━━ Given data ━━
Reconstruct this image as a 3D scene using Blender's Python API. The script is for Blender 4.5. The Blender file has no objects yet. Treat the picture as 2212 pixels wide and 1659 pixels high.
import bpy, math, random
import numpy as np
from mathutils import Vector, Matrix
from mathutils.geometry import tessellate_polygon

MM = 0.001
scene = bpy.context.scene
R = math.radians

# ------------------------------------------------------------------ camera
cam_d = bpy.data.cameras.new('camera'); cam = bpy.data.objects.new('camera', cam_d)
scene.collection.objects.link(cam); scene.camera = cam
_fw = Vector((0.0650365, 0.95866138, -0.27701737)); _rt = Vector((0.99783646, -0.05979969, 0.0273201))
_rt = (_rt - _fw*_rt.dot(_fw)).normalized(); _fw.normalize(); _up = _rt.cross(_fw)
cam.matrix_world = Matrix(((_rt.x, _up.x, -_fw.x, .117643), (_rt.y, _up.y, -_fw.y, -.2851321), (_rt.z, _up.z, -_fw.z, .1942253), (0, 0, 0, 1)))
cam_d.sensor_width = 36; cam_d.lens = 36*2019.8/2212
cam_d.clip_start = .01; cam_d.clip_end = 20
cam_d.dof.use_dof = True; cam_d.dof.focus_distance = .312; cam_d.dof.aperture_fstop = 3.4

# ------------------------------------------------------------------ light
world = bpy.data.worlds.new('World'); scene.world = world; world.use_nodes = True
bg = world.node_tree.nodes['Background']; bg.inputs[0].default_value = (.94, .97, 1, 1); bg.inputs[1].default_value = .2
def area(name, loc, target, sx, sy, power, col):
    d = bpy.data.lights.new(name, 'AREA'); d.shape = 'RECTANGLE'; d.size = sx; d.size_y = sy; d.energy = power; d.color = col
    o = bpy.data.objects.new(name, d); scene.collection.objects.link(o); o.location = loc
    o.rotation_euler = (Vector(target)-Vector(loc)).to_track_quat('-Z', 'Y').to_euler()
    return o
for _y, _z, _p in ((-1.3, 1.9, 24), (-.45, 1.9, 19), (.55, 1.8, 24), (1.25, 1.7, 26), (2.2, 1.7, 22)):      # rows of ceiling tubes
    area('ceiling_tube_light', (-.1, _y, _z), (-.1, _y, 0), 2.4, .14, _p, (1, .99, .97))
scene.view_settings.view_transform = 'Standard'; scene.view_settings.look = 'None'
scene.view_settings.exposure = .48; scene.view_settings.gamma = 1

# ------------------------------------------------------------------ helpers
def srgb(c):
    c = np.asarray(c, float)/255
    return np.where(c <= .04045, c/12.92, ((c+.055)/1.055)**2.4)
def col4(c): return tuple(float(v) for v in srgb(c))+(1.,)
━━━
━━ Given data ━━
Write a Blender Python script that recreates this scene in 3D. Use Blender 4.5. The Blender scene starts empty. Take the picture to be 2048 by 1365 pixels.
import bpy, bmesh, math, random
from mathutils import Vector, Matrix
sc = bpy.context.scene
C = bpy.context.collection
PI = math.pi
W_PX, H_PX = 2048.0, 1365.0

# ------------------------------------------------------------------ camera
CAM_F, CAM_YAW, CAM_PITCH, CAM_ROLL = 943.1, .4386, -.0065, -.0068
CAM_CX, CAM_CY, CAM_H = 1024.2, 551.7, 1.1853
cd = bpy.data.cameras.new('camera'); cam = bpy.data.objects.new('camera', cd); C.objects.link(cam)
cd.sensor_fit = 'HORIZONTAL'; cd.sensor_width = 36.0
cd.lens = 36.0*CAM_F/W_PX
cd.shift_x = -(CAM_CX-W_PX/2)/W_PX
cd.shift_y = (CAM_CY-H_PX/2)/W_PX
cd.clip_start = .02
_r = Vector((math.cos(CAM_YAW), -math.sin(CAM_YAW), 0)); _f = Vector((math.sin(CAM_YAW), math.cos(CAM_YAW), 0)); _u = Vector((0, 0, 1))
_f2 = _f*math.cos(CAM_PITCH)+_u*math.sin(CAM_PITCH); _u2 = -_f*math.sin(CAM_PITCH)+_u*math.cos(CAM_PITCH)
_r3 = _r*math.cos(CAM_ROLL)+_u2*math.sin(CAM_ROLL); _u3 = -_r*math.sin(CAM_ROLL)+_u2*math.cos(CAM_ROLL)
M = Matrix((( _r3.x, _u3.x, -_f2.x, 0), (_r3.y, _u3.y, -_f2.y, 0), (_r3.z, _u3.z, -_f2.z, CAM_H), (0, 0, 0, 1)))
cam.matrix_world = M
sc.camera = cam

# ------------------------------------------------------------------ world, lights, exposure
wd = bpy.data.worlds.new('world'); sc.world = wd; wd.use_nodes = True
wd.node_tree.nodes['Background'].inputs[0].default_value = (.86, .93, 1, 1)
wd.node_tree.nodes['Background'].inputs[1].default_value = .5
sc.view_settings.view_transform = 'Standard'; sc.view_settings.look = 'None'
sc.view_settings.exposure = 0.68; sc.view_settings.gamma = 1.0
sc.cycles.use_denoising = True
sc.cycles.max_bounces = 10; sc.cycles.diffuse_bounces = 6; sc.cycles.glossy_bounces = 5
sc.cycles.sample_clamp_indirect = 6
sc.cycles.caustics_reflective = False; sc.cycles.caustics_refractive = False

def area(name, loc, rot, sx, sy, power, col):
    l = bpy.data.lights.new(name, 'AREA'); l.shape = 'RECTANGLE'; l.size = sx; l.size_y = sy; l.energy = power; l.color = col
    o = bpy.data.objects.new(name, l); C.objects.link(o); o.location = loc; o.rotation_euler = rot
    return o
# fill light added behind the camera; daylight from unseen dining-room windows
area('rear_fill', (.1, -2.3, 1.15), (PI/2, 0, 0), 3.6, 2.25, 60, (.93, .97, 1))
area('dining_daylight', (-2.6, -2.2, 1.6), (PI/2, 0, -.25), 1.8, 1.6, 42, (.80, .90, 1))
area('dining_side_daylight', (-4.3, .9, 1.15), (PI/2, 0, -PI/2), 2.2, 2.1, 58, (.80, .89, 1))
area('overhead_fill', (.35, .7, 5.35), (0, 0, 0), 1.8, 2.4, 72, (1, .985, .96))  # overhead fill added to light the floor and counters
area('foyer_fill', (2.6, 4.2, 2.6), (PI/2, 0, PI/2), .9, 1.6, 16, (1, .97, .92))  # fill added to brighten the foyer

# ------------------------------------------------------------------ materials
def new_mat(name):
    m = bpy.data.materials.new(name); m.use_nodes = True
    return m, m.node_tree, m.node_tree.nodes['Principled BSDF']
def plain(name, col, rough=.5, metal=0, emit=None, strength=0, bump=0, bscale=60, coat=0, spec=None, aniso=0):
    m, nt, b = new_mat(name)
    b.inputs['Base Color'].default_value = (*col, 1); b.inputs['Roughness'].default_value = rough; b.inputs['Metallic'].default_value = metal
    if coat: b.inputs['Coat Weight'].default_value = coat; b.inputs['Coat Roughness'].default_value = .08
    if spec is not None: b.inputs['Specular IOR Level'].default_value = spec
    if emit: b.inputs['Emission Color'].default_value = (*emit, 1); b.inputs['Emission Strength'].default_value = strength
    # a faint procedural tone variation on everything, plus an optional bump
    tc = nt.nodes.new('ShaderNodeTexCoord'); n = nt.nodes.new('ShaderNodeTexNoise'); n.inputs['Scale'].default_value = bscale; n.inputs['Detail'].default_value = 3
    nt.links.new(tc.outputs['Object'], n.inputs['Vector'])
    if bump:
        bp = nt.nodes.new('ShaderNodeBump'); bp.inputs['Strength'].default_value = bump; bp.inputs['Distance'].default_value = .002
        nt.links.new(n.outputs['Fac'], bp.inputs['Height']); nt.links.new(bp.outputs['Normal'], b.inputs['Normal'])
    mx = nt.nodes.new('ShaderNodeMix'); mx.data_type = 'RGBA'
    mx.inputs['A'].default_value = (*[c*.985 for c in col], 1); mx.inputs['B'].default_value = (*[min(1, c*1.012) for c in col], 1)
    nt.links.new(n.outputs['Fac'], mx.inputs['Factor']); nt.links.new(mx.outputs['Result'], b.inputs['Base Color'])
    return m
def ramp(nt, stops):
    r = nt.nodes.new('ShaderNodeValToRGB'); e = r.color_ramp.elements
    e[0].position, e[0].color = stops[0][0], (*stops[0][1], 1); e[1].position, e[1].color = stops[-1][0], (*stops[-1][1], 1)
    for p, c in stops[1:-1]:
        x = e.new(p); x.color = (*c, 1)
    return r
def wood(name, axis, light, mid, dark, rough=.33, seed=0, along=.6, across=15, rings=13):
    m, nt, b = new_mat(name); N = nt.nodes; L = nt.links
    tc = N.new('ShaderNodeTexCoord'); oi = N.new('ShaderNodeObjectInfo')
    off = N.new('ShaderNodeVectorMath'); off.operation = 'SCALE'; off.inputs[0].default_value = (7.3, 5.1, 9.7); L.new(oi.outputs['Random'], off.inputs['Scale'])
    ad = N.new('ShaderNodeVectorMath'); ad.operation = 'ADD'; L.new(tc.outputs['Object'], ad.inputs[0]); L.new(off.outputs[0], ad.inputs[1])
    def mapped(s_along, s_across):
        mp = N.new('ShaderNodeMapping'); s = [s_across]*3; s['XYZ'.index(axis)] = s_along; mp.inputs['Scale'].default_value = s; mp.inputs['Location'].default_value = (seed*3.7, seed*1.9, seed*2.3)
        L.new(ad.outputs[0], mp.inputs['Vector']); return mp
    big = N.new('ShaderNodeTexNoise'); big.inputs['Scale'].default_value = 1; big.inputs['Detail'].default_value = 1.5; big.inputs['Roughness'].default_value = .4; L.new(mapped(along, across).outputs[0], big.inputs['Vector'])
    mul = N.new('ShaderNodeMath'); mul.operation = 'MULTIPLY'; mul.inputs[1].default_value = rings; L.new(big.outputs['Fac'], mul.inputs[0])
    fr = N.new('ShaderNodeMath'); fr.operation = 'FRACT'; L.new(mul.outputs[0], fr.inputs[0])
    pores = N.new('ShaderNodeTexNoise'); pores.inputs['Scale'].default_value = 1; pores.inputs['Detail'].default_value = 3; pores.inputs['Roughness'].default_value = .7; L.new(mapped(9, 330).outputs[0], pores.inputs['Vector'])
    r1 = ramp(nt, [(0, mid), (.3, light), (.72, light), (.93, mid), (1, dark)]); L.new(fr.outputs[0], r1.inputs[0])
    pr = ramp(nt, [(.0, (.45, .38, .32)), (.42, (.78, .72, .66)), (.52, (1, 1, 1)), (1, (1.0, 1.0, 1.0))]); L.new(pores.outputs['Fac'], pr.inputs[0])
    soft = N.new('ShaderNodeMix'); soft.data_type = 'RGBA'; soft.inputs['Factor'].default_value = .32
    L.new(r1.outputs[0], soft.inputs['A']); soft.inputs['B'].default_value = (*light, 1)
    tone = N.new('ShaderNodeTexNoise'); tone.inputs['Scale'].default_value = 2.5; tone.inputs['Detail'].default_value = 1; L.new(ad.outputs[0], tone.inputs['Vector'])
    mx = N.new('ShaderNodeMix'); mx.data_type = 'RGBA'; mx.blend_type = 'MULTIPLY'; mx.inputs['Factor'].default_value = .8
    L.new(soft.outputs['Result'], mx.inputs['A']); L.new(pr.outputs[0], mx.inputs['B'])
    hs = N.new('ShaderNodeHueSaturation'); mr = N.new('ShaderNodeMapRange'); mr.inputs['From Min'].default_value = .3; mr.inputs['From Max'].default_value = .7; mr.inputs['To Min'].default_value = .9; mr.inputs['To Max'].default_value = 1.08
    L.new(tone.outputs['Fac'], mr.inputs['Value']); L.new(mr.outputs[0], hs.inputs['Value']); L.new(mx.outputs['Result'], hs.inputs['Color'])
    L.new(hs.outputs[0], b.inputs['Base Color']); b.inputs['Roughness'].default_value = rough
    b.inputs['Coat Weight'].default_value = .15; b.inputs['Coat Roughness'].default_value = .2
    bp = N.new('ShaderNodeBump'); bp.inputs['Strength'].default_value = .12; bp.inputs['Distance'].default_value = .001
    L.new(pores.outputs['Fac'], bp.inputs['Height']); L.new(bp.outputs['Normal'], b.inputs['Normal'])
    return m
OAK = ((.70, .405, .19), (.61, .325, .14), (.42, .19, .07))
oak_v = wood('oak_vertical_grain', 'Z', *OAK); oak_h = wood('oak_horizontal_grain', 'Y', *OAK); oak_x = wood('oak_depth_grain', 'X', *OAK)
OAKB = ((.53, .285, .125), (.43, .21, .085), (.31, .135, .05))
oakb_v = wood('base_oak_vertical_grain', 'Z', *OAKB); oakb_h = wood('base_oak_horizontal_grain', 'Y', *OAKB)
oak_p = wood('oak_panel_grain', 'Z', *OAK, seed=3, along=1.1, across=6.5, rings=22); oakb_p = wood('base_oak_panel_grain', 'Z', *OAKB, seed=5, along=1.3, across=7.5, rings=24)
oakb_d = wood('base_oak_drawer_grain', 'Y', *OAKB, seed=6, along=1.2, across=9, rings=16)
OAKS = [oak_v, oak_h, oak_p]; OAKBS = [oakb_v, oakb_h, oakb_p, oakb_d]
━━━
━━ Given data ━━
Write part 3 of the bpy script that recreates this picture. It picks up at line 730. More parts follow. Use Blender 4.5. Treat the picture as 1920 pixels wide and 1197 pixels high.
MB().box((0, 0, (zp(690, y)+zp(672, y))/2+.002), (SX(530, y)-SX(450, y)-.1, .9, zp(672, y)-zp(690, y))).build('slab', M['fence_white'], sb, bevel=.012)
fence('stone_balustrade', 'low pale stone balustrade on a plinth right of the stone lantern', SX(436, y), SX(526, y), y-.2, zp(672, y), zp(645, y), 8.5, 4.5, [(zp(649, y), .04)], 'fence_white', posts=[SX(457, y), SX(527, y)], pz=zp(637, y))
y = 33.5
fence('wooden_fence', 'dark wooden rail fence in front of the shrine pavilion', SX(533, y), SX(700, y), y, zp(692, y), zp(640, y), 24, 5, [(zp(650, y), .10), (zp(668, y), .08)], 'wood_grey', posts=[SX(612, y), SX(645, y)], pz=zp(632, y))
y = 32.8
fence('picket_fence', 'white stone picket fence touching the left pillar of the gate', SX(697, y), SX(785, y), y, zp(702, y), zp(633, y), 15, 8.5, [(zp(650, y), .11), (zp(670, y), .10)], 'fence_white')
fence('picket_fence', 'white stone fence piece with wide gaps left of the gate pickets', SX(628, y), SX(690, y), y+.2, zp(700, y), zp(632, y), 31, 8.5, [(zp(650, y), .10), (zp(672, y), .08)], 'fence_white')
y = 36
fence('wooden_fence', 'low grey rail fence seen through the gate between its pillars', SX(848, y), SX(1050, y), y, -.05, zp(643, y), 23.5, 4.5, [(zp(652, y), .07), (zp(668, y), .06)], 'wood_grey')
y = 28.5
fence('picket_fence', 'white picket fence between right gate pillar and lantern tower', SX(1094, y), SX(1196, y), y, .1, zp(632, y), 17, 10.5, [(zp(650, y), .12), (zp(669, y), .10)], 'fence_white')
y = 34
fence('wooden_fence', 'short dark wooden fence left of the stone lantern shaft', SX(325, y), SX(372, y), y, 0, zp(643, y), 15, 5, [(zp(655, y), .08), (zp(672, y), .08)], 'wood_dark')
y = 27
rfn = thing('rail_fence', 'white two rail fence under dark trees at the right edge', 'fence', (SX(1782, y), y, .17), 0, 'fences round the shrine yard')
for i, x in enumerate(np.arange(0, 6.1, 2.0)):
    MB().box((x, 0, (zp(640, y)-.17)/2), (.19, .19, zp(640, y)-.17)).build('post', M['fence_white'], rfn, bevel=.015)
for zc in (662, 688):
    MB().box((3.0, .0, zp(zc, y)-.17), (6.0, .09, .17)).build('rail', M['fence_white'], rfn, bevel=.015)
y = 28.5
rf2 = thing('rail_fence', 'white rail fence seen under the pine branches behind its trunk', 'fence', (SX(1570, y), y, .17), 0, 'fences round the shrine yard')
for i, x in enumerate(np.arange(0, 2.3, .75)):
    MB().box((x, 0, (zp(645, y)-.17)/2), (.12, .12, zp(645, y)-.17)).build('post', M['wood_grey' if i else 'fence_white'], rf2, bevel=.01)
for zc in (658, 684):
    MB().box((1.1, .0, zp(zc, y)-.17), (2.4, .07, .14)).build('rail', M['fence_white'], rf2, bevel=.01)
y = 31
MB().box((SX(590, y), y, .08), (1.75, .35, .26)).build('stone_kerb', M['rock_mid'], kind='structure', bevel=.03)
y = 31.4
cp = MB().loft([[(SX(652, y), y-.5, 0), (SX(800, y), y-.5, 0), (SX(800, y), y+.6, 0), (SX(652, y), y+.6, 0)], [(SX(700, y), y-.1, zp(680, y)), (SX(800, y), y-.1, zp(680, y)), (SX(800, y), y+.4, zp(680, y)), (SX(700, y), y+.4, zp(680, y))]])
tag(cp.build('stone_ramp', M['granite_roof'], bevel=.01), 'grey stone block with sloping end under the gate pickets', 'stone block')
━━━
**Task goal**
Find every line holding the word "objects"; give their count and nothing else.

**Written response**
6